A book like this won't bandage up your life and make everything better in five easy steps. It won't reveal a magical key that will show you how to make millions from your watercolors. But it can help you to see your life a bit more clearly. It can help you to see the options and resources you might have missed, and it can help you to figure out what needs you have, creatively speaking, and how best to fulfill them.

Questions encourage you to take both the short and the long view, the practical and the ideal. Lloyd helps you to let go of your preconceptions by having you write down everything, no matter how silly, and by sharing stories of people who succeeded by doing what everyone told them they shouldn't do. So if you're already snugly fitted into your creative career, you'll have little use for this book. But if you're struggling to figure out what to do next or where to go, this book could help you turn your interests and desires into a concrete plan of action that fulfills both emotional and practical needs.

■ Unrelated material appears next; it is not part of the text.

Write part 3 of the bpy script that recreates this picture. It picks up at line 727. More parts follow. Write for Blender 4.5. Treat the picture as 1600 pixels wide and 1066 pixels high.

Creative "types," this is your book!
  • Rated 5 stars
Reviewed by an Amazon user, 2001-09-04
This book speaks specifically to people who aspire to creative careers. Lloyd talks about the pitfalls that keep people from creating, as well as the structures in the day that foster artistic activity. The author knows intimately what helps and what doesn't, in terms of an artists' career development and personal habits. Also, throughout the book are descriptions and interviews with successful artists. These were instrumental in helping me see that there are many different ways to be a successful artists, and that it is possible to make a living doing art. In fact, nothing seems more fun than that!

To anyone who is creative, not necessarily even an artist, I HIGHLY recommend this book. I've read many, many career books, and this one has done it like no other, because it goes beyond merely brainstorming what you love to do, into structuring your lifestyle to focus on what you love to do.